The difference between freehold and leasehold all comes down to land ownership. When you buy a freehold property, you own both the property and the land. When you buy a leasehold property, you own the property, but not the land it’s built on.

The terms are also different in both cases. With a freehold property, you have ownership of the property until you decide to sell. With a leasehold property, you have ownership for a fixed term until your lease expires or until you sell. Unless you renew your lease, you will lose ownership of your home. That said, most leases are very long and never need to be renewed. 

In the UK most leasehold properties are flats, while most freehold properties are houses. Of course, there are exceptions, so you need to be wary when buying a flat or house not to assume that it is leasehold or freehold. 

What is ground rent?

Because you do not own the land when moving into a leasehold property, you’ll usually have to pay an extra fee called ground rent. This can vary in cost, but is usually not too expensive – the average ground rent is between £200 and £500 per year.

Some leasehold owners charge very low ground rent rates of as little as £1 per year. This is often known as ‘peppercorn’ ground rent, Some leasehold owners may not even bother to collect peppercorn rent, meaning that you essentially don’t have to pay anything. Such leasehold properties are worth looking out for. 

Is a service charge the same as ground rent?
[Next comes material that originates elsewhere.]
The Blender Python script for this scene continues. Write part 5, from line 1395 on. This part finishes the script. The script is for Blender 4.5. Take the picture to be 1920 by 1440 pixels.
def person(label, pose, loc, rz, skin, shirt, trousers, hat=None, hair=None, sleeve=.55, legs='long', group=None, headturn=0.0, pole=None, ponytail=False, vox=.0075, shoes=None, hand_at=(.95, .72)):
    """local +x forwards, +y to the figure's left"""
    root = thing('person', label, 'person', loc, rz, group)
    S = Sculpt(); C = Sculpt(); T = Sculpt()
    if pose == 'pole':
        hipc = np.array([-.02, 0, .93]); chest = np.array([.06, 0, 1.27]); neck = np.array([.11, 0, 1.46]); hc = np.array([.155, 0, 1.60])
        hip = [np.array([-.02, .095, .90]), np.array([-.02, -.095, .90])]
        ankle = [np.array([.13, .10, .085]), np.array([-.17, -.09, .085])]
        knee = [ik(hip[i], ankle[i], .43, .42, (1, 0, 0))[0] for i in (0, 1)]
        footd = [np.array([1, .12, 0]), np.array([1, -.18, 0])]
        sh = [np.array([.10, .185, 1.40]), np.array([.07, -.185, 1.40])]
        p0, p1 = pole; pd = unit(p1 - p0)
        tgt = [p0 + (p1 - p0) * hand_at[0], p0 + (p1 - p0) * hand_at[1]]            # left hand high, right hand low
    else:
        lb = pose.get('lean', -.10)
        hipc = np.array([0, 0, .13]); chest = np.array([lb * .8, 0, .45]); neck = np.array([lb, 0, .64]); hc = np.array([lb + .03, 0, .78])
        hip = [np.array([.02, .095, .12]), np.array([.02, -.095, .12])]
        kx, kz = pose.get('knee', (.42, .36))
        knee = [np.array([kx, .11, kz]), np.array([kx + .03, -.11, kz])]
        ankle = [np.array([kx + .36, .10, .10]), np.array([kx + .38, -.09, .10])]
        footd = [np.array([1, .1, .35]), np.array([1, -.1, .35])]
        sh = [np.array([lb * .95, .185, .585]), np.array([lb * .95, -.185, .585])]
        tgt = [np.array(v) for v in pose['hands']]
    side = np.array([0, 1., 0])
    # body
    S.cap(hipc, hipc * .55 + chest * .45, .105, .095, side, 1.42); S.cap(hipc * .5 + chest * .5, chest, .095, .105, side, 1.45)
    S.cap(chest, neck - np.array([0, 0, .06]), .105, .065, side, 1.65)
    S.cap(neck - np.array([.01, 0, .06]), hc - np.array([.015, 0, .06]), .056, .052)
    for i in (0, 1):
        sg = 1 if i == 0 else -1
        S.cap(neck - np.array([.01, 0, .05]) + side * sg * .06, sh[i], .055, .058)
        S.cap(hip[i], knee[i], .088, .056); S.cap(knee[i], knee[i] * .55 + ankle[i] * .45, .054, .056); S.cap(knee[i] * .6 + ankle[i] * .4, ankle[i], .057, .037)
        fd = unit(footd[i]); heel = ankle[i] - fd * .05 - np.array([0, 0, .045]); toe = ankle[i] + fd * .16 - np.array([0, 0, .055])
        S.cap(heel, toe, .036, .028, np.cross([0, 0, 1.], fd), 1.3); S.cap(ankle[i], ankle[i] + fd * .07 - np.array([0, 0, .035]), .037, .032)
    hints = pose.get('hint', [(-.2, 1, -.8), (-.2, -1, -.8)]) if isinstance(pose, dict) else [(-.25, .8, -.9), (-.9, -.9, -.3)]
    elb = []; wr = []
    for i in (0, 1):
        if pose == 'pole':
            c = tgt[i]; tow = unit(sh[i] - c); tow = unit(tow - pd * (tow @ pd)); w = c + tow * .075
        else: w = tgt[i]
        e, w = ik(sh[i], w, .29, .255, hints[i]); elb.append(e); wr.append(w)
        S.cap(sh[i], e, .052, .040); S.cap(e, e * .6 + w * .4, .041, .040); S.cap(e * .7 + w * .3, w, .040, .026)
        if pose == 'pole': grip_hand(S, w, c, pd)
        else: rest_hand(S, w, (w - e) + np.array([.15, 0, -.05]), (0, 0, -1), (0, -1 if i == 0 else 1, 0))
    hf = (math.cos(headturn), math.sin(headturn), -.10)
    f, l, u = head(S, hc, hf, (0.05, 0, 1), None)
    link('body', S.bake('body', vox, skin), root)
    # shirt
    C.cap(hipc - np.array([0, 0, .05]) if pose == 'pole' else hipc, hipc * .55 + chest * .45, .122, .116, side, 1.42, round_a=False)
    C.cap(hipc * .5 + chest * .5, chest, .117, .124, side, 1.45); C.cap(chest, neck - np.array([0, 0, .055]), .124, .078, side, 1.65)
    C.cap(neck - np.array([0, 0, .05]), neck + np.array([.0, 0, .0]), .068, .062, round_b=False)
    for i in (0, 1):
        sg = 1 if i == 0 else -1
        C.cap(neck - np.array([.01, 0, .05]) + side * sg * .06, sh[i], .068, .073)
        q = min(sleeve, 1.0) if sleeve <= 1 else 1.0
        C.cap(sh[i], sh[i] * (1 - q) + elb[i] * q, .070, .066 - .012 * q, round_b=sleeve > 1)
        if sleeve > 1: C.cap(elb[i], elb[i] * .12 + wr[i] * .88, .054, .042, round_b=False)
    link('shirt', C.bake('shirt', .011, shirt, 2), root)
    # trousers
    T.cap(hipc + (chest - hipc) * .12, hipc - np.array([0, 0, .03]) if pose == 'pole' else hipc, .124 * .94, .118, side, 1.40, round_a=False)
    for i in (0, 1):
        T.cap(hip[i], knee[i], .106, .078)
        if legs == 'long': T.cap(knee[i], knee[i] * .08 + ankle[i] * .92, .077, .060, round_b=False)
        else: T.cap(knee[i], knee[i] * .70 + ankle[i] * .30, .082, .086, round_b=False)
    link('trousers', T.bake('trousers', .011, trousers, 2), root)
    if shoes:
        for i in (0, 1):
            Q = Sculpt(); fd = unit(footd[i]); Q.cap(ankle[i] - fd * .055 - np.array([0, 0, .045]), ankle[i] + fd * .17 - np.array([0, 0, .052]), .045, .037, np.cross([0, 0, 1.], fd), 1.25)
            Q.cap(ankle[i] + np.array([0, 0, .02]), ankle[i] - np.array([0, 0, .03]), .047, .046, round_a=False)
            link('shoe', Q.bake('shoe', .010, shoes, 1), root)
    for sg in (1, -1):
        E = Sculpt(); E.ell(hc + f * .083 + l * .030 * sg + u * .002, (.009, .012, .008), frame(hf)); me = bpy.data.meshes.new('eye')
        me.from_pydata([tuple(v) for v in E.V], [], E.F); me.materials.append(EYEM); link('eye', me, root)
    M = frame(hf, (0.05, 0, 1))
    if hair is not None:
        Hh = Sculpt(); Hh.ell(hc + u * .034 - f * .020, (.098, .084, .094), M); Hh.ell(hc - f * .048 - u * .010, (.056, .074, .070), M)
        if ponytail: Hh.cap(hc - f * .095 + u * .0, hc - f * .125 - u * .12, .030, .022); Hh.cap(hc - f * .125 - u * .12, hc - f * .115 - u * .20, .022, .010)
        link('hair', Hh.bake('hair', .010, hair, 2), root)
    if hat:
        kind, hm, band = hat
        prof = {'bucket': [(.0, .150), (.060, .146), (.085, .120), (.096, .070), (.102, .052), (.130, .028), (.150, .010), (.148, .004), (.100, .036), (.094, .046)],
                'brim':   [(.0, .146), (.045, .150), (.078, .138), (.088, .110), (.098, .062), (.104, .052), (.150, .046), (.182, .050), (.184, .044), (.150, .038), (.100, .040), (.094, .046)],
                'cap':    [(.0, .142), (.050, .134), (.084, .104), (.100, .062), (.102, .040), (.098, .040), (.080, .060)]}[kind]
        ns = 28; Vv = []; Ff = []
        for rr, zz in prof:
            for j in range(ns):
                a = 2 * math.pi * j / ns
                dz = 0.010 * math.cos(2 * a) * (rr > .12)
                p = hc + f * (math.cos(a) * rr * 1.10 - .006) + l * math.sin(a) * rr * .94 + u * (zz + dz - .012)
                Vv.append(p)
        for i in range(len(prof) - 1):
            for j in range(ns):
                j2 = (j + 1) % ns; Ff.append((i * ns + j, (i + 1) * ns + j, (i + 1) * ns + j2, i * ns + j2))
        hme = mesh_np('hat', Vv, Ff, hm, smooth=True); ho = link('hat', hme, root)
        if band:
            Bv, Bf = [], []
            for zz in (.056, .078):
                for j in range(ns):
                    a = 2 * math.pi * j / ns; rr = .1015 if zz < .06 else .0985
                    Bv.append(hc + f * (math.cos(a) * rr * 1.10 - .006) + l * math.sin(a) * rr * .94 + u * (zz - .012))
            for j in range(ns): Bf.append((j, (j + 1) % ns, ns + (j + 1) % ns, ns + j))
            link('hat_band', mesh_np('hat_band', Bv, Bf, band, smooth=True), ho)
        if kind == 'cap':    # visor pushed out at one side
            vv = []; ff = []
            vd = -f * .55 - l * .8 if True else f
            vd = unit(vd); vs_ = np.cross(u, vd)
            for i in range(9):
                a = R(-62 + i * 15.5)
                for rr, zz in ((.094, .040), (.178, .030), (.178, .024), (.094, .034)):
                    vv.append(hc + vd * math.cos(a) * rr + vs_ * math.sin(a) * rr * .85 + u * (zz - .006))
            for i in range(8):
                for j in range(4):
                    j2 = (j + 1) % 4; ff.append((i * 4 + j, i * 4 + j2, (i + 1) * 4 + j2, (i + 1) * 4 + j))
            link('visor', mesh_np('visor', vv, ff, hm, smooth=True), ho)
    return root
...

Many apartment blocks will also ask for a service charge, which is different from ground rent. The service charge covers maintenance of communal and shared areas of the apartment building. The service charge and ground rent may be billed together, or billed separately. 

What are your rights when it comes to renovating?

With a freehold property, you have the right to make any improvements you want, providing that they’re legal and permitted by your local planning committee. This is typically what people think about when they think of home ownership.

When renovating a leasehold property, there are likely to be more restrictions when it comes to renovating. In some cases, it can be just as restrictive as renting – you may not be able to make any structural changes and may even have to ask permission to make minor improvements. That said, you’re more likely to get permission to do things like painting walls, replacing flooring and hanging up shelves than you would renting.

What are the benefits of a leasehold property?

It may seem that there aren’t many benefits to leasehold properties compared to freehold properties. After all, you have a set lease term, you have to pay ground rent and renovations are more heavily restricted. 

However, leasehold properties do still allow you to build equity and get your money back when you sell. You can also rent them out as you would with a freehold property. Compared to freehold properties, they can also be cheaper to buy overall. All in all, a leasehold property is still better than renting.